Some market watchers have attributed the development to speculations as the general elections draw closer.

But assuring the public of a stable currency during and after the elections, the Governor of the Bank of Ghana, Dr. Abdul Nashiru Issahaku maintained that the cedi is rather stabilizing and has shown remarkable performance compared to election period in 2012.

According to him, such marginal movements in the exchange rate market are expected, hence adequately being observed by the central bank.

“One of the things we do is moderate volatility of the currency. Stability means there will be some movements up and down. What we are seeing is some of the movement which is expected and we’ve indeed expected that to happen,” he assured.

Pointing out some measures being taken, Dr. Issahaku stated that the central bank is always moderating the volatility, allowing the market to determine the price.

“We are proactively responding to the[volatility] both from the way we intervene in the market to moderate the volatility, not hold it because we operate a liberal price system here,” he stressed.

Dr. Issahaku insisted that the cedi is experiencing stability  since a period comparison of the currency with previous years can prove that.

He cited for example that the currency was unstable in the same period this year in 2012, which was an election year.

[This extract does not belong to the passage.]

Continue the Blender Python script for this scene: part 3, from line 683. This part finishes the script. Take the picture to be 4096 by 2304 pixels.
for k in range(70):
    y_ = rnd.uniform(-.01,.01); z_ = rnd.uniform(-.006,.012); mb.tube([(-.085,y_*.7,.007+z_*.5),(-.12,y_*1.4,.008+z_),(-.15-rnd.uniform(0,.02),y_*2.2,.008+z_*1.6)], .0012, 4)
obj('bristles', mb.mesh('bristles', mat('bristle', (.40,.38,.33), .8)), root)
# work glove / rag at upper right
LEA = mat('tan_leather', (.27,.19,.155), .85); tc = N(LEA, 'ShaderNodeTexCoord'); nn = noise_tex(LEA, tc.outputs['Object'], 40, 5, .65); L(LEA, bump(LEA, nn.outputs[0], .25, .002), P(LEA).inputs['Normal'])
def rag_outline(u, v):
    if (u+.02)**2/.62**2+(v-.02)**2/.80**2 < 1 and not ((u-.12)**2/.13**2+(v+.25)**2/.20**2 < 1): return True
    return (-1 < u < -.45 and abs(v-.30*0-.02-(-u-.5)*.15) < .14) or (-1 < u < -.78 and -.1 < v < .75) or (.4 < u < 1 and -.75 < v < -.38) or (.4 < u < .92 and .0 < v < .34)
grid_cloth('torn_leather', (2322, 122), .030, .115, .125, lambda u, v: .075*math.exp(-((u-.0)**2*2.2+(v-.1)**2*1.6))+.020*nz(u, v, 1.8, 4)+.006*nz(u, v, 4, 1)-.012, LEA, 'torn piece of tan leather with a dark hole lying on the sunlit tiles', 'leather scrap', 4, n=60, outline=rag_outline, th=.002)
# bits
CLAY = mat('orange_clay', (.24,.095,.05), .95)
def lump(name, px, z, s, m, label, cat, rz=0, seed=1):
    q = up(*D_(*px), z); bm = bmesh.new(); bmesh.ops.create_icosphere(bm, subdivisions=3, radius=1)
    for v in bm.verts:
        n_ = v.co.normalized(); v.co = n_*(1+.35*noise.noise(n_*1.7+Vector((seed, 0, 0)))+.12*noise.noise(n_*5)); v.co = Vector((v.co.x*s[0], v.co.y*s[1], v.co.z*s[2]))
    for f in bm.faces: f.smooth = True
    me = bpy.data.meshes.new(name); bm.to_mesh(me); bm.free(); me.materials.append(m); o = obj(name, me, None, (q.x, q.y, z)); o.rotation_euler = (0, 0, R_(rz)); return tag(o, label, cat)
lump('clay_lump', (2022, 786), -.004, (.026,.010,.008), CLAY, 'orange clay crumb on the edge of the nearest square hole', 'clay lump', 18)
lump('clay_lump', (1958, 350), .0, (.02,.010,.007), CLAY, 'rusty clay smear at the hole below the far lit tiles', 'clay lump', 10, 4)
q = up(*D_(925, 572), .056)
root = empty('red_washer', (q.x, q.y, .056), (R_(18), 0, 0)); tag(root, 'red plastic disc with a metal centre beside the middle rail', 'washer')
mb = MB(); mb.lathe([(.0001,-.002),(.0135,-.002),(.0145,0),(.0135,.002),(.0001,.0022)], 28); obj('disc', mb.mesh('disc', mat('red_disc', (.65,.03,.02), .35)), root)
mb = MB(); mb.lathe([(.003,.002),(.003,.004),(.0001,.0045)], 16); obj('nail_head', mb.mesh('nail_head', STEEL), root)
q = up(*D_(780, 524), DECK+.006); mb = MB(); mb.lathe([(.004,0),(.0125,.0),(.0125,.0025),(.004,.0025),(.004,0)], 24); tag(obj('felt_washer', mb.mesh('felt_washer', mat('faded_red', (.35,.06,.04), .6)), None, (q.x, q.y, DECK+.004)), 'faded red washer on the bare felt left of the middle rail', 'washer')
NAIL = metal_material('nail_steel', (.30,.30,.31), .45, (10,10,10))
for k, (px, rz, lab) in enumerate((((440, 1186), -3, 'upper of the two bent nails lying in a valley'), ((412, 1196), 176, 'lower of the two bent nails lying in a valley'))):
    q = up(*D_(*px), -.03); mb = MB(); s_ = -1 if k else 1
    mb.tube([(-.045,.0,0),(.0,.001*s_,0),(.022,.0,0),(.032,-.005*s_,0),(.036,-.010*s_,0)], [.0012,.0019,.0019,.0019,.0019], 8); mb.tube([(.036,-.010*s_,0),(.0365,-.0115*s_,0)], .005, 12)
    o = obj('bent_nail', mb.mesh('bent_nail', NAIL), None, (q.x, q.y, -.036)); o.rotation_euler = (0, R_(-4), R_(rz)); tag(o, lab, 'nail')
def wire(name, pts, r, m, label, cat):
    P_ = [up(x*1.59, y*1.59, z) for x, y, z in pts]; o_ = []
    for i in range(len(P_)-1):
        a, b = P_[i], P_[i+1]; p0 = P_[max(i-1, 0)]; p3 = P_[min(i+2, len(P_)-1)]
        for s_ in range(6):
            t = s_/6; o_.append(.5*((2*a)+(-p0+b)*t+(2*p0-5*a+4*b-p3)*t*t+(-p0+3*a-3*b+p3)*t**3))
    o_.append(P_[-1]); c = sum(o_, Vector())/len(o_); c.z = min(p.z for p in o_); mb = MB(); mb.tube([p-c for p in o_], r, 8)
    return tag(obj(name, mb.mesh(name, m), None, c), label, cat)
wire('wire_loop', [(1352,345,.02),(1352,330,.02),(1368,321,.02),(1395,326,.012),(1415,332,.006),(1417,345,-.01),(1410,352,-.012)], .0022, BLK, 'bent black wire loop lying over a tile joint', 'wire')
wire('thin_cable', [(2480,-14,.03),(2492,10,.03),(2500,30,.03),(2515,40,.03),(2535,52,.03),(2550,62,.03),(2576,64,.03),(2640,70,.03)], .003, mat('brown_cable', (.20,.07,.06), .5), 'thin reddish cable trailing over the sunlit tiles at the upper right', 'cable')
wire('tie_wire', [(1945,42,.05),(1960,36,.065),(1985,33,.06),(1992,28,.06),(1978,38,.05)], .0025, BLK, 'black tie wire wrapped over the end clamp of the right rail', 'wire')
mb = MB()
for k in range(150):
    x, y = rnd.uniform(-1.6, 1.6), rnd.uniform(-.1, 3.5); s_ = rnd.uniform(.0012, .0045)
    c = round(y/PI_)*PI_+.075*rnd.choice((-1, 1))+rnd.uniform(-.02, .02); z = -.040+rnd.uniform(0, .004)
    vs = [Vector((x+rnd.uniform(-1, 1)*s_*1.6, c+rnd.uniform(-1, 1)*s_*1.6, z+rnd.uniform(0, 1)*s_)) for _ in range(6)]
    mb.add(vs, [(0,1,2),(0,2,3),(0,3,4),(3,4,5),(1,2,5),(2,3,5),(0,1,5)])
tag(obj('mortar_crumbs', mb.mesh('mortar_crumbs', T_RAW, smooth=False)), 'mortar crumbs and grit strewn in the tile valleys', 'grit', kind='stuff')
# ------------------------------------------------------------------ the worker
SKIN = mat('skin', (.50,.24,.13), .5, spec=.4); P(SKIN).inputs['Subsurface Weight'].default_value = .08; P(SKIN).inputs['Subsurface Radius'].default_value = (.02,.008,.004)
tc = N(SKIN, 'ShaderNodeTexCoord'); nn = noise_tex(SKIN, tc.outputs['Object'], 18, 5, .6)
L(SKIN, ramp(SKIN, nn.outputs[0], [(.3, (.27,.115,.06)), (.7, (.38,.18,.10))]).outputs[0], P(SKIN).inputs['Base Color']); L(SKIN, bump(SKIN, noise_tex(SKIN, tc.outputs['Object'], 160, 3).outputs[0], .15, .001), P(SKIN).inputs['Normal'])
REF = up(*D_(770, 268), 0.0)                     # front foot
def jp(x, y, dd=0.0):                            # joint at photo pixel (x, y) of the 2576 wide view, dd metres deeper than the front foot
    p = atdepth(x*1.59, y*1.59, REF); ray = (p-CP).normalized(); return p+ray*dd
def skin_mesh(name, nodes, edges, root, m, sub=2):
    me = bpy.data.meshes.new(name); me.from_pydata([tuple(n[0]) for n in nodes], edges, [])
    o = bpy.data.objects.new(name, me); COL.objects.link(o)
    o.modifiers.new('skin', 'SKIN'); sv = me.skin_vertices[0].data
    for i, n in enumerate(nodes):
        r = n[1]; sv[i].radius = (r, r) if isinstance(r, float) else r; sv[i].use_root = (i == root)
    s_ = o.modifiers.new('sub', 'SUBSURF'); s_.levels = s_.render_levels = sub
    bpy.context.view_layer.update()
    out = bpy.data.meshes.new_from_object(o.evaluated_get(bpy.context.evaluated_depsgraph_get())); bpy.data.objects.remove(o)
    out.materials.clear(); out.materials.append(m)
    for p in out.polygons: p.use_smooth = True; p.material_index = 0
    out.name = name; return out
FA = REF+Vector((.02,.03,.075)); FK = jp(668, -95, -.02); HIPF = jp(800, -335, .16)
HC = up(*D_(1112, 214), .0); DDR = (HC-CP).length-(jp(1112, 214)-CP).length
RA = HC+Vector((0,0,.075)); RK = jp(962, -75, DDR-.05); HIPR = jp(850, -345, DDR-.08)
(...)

“The claim that the cedi is stabilizing is evident, it’s actually stabilizing. When we compare to last year and previous elections it’s for a reason. There is improved performance of the currency given what we expected in an election year, when I say ‘we’  I mean general citizenship of this country. And what we are seeing is a remarkable performance of the currency compared to last year when it was about 15 percent depreciation,” he said.